→ **Given task**
Pick out each line below containing "script".

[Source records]
---

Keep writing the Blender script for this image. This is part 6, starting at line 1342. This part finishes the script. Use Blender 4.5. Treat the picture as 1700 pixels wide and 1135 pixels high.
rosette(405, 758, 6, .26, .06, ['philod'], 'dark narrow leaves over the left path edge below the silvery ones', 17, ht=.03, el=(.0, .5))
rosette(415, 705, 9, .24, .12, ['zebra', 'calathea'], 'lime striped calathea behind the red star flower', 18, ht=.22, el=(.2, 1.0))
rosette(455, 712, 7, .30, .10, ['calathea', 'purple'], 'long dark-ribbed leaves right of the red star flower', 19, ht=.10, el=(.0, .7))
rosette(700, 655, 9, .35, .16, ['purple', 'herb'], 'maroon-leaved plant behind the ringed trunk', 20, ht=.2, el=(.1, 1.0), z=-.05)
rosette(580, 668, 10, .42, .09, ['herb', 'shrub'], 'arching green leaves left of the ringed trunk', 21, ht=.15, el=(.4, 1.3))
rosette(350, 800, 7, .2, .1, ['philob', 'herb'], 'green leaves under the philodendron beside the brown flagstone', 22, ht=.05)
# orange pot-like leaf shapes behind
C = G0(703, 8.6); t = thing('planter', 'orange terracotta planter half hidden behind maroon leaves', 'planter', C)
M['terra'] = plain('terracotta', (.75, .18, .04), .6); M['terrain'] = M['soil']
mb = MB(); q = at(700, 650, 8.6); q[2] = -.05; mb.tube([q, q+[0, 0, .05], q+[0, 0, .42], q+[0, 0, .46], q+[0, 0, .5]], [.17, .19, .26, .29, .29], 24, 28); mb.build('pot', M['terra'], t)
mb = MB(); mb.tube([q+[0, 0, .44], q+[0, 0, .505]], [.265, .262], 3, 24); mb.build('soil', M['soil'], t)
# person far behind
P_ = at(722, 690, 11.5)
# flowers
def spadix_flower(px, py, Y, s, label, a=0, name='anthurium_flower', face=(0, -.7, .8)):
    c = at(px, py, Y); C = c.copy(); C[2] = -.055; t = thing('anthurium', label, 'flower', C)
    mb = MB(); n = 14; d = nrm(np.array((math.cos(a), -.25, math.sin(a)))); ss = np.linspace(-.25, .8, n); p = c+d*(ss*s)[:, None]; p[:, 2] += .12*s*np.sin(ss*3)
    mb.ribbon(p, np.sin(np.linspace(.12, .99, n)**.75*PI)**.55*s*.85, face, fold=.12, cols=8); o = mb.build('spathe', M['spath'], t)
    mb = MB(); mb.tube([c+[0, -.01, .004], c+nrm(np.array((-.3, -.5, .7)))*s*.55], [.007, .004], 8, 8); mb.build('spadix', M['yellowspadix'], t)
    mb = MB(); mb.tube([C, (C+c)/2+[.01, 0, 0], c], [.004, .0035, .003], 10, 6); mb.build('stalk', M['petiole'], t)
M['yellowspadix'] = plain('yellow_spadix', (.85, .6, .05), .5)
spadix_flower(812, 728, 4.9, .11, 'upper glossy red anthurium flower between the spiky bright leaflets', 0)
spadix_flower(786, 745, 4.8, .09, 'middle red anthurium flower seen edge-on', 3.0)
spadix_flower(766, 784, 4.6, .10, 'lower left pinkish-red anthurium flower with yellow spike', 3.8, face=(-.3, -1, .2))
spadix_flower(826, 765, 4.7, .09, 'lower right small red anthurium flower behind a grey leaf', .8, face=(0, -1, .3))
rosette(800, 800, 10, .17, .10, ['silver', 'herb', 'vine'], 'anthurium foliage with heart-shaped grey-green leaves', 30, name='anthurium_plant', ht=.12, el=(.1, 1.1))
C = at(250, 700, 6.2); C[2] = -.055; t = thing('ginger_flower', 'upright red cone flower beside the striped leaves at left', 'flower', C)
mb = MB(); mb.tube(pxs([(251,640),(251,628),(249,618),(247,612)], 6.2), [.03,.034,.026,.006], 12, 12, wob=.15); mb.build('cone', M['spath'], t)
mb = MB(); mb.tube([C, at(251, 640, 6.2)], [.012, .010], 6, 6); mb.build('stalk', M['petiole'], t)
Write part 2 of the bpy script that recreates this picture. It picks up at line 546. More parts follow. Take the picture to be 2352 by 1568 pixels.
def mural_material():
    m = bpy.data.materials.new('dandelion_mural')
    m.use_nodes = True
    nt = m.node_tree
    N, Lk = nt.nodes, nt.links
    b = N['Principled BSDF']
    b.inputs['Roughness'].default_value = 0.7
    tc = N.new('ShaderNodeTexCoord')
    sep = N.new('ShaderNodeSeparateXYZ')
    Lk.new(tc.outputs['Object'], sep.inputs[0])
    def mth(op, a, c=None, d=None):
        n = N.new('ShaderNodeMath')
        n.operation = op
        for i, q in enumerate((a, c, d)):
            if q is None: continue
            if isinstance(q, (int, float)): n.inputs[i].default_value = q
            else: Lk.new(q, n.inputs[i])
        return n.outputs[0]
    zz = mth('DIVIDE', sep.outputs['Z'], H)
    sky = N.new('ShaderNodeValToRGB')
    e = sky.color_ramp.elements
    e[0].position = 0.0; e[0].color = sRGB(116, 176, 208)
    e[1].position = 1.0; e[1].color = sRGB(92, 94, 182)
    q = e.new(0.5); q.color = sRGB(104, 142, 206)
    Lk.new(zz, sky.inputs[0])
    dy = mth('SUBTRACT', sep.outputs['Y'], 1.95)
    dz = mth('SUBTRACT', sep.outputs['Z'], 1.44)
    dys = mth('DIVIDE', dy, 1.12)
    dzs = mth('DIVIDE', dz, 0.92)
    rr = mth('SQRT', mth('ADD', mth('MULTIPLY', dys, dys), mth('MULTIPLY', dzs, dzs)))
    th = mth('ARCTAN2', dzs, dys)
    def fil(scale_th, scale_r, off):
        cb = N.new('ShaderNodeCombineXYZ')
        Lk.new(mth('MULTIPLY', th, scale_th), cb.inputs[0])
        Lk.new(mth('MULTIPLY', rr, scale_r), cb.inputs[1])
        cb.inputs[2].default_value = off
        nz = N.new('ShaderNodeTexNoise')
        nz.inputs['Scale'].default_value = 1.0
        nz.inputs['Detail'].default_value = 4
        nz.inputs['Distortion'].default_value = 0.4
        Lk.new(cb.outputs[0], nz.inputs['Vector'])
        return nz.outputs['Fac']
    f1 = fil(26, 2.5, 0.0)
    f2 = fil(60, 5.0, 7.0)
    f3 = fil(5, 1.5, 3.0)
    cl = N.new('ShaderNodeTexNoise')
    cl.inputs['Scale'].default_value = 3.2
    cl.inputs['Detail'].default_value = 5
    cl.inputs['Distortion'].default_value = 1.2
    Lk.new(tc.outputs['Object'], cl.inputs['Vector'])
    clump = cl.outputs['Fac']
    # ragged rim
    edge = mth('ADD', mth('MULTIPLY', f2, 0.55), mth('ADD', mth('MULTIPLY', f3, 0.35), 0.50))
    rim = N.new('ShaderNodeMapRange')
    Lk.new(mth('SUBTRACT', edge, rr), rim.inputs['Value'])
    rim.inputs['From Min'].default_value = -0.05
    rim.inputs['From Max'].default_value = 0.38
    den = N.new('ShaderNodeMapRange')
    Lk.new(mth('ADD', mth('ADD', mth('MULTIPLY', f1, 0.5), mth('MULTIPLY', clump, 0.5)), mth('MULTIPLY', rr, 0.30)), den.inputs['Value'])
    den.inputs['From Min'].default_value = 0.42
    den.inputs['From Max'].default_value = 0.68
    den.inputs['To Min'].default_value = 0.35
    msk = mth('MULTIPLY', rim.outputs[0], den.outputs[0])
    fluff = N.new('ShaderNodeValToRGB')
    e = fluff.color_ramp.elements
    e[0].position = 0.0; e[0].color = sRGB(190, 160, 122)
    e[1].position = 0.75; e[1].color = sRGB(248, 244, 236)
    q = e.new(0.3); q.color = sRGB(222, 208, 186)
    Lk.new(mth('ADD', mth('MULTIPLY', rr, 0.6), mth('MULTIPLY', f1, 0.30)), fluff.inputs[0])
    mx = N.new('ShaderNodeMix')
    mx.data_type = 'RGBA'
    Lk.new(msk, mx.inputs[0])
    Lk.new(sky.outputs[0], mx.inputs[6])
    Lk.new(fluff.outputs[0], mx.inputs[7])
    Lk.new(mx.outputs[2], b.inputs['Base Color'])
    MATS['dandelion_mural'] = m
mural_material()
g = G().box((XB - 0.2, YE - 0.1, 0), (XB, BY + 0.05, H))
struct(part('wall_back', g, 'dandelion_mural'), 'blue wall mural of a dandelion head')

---

→ **Solution below**
Keep writing the Blender script for this image. This is part 6, starting at line 1342. This part finishes the script. Use Blender 4.5. Treat the picture as 1700 pixels wide and 1135 pixels high.
Write part 2 of the bpy script that recreates this picture. It picks up at line 546. More parts follow. Take the picture to be 2352 by 1568 pixels.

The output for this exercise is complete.